#### Work instructions:
Filter out everything except lines holding "that".
=== Provided data ===
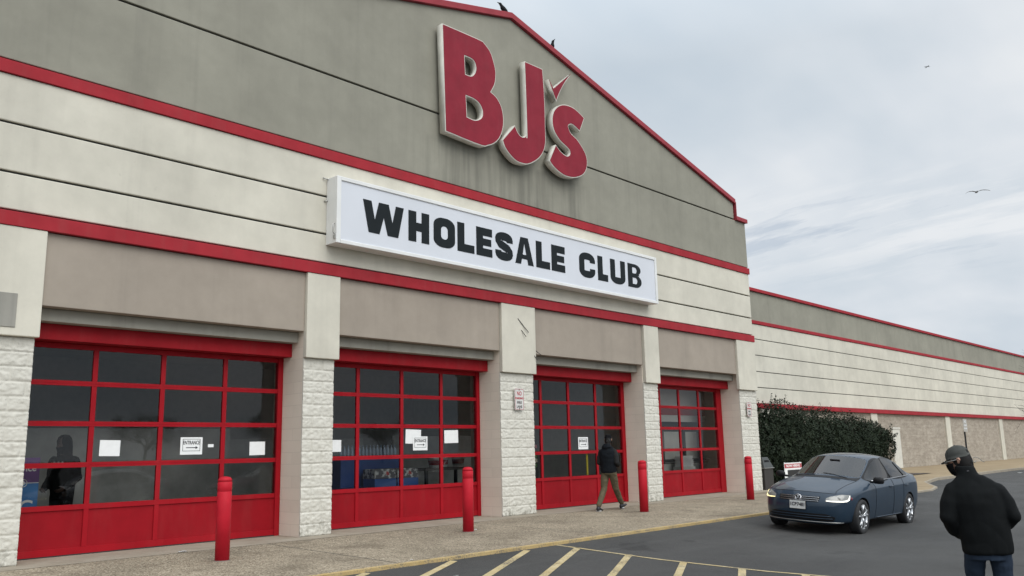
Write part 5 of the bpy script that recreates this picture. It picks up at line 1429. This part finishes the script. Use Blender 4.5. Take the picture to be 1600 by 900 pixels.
for s in (1, -1): limb(b, [(s*.10, 0, .84, .10), (s*.11, .02, .48, .075), (s*.11, -.04, .10, .06)])
remeshed('trousers', b, .012, 3, (.006, 9, (1, 1, 1)), M['mask'], hd)
for s in (1, -1):
    b = new_bm(); shoe(b, (s*.11, -.04, .09), (0, 1)); remeshed('shoe', b, .01, 2, None, M['shoe'], hd)

# ------------------------------------------------------------------ bush, litter bin, yard sign, post sign, bare tree
def leaf_mat(name, a, b_):
    k = N(name)
    oi = k.n('ShaderNodeTexCoord')
    c = k.mix(k.ramp(k.noise(2.4, 5, .6), [(0.3, 0), (0.7, 1)]), a, b_)
    c = k.mix(k.ramp(k.noise(40, 2, .5), [(0.62, 0), (0.75, .5)]), c, tuple(min(1, x*1.9) for x in b_))
    return k.set(color=c, rough=.65, spec=.12)
M['leaf'] = leaf_mat('holly_leaf', (0.010, 0.016, 0.009), (0.026, 0.037, 0.020))
M['leaf2'] = leaf_mat('tree_leaf', (0.030, 0.042, 0.018), (0.065, 0.078, 0.035))
M['bark'] = plain('bark', (0.075, 0.06, 0.05), .9, var=.25, scale=14)
def leaf(bm, p, n, L, rng):
    n = n.normalized(); t = n.orthogonal().normalized(); a = rng.uniform(0, 6.283)
    t = (t*math.cos(a)+n.cross(t)*math.sin(a)); s = n.cross(t); w = L*.26
    v = [bm.verts.new(p), bm.verts.new(p+t*L*.5+s*w+n*L*.07), bm.verts.new(p+t*L), bm.verts.new(p+t*L*.5-s*w+n*L*.07)]
    bm.faces.new((v[0], v[1], v[2])); bm.faces.new((v[0], v[2], v[3]))
rng = random.Random(4)
bush = thing('bush', 'large dense dark evergreen bush between the last pier and the side wing', 'bush', (33.5, 1.7, 0.0))
lobes = [(28.6, 1.9, 1.0, 2.0, 1.55, 1.50), (29.9, 1.7, 1.35, 1.9, 1.6, 1.62), (32.0, 1.9, 1.2, 2.1, 1.7, 1.62), (34.2, 1.7, 1.15, 2.0, 1.65, 1.58), (36.2, 1.7, 1.15, 1.8, 1.6, 1.50), (37.9, 1.5, 1.25, 1.5, 1.5, 1.20), (39.1, 1.4, 1.35, 1.1, 1.3, .90), (27.3, 1.9, .8, 1.1, 1.2, 1.4)]
lobes = [(27+(a-27)*.83, b_, c_, d_*.92, e_, f_) for a, b_, c_, d_, e_, f_ in lobes]
bm = new_bm()
for i in range(60000):
    cx, cy, cz, rx, ry, rz_ = lobes[min(7, int(rng.random()*8))]
    d = Vector((rng.gauss(0, 1), rng.gauss(0, 1), rng.gauss(0, 1))).normalized()
    if d.y > .35 and rng.random() < .75: continue
    q = Vector((cx+d.x*rx, cy+d.y*ry, cz+d.z*rz_))
    lump = noise.fractal(q*1.25, 1.0, 2.0, 3)
    k_ = 0.94+.24*lump-abs(rng.gauss(0, .055))
    p = Vector((cx+d.x*rx*k_, cy+d.y*ry*k_, cz+d.z*rz_*k_))
    if p.z < .12: continue
    n = d+Vector((rng.gauss(0, .6), rng.gauss(0, .6), rng.gauss(0, .6)+.3))
    leaf(bm, p, n, rng.uniform(.06, .11), rng)
# sprigs breaking the outline
tw = new_bm()
for i in range(330):
    cx, cy, cz, rx, ry, rz_ = lobes[int(rng.random()*8)]
    d = Vector((rng.gauss(0, 1), rng.gauss(-.3, .7), abs(rng.gauss(.6, .7)))).normalized()
    p = Vector((cx+d.x*rx*.93, cy+d.y*ry*.93, cz+d.z*rz_*.93)); L = rng.uniform(.12, .42)
    g_ = (d+Vector((rng.gauss(0, .3), rng.gauss(0, .3), .5))).normalized()
    tube(tw, [p, p+g_*L*.5, p+g_*L], [.006, .005, .003], 4)
    for j in range(10):
        leaf(bm, p+g_*L*(j+1)/10, g_+Vector((rng.gauss(0, 1), rng.gauss(0, 1), rng.gauss(0, 1))), rng.uniform(.06, .11), rng)
join(bm, tw, 1)
obj('foliage', bm, [M['leaf'], M['bark']], bush, fix=False)
for (cx, cy, cz, rx, ry, rz_) in lobes:
    tw = new_bm(); a = rng.uniform(0, 6.28); tube(tw, [(cx+rng.uniform(-.3, .3), cy, 0), (cx+.2*math.cos(a), cy+.2*math.sin(a), cz*.6), (cx+rx*.4*math.cos(a), cy+ry*.4*math.sin(a), cz+rz_*.3)], [.045, .035, .012], 6)
    obj('stem', tw, M['bark'], bush)
# dark core so that the hedge is not see-through, made of inner leaves too
bm = new_bm()
for i in range(9000):
    cx, cy, cz, rx, ry, rz_ = lobes[int(rng.random()*8)]
    d = Vector((rng.gauss(0, 1), rng.gauss(0, 1), rng.gauss(0, 1))).normalized()*rng.uniform(.45, .8)
    p = Vector((cx+d.x*rx, cy+d.y*ry, cz+d.z*rz_))
    if p.z < .1: continue
    leaf(bm, p, Vector((rng.gauss(0, .4), -1, rng.gauss(0, .4))), rng.uniform(.22, .36), rng)
obj('inner_foliage', bm, M['leaf'], bush, fix=False)
bm = new_bm(); 
v = [bm.verts.new(p) for p in ((26.6, .5, .008), (41.5, .2, .008), (41.5, 4.55, .008), (26.6, 4.55, .008))]; bm.faces.new(v)
tag(obj('planting_bed', bm, plain('mulch', (0.055, 0.042, 0.032), .95, var=.4, scale=30)), 'dark mulch bed under the bush', 'ground', kind='structure')

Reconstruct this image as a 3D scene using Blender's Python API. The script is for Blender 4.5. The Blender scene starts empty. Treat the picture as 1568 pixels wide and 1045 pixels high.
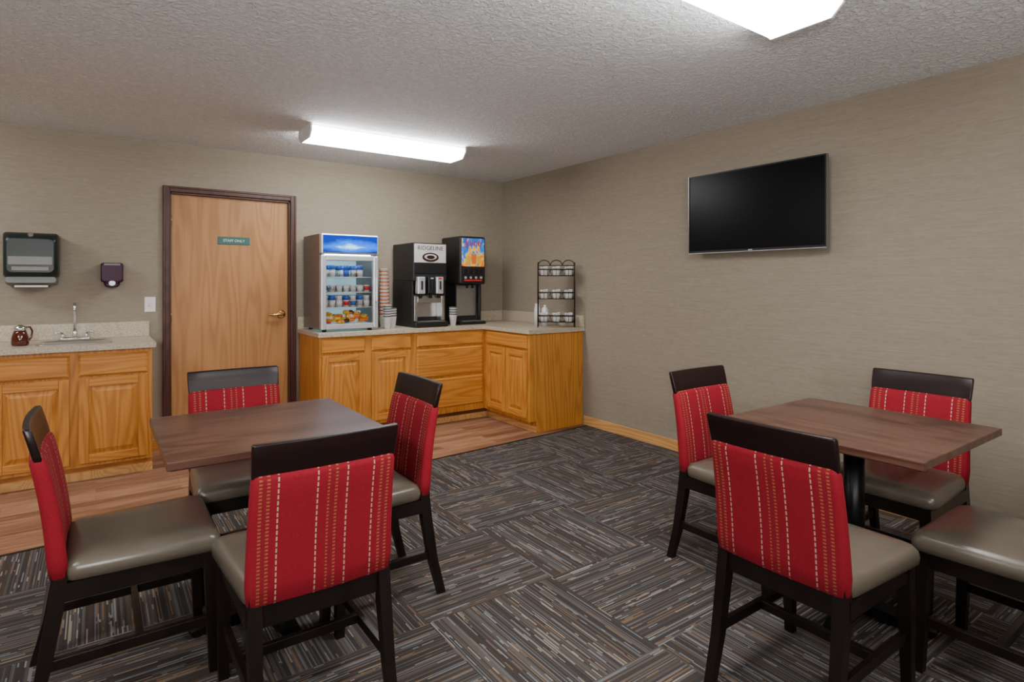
===
#### Exercise solution:
Write part 5 of the bpy script that recreates this picture. It picks up at line 1429. This part finishes the script. Use Blender 4.5. Take the picture to be 1600 by 900 pixels.
# dark core so that the hedge is not see-through, made of inner leaves too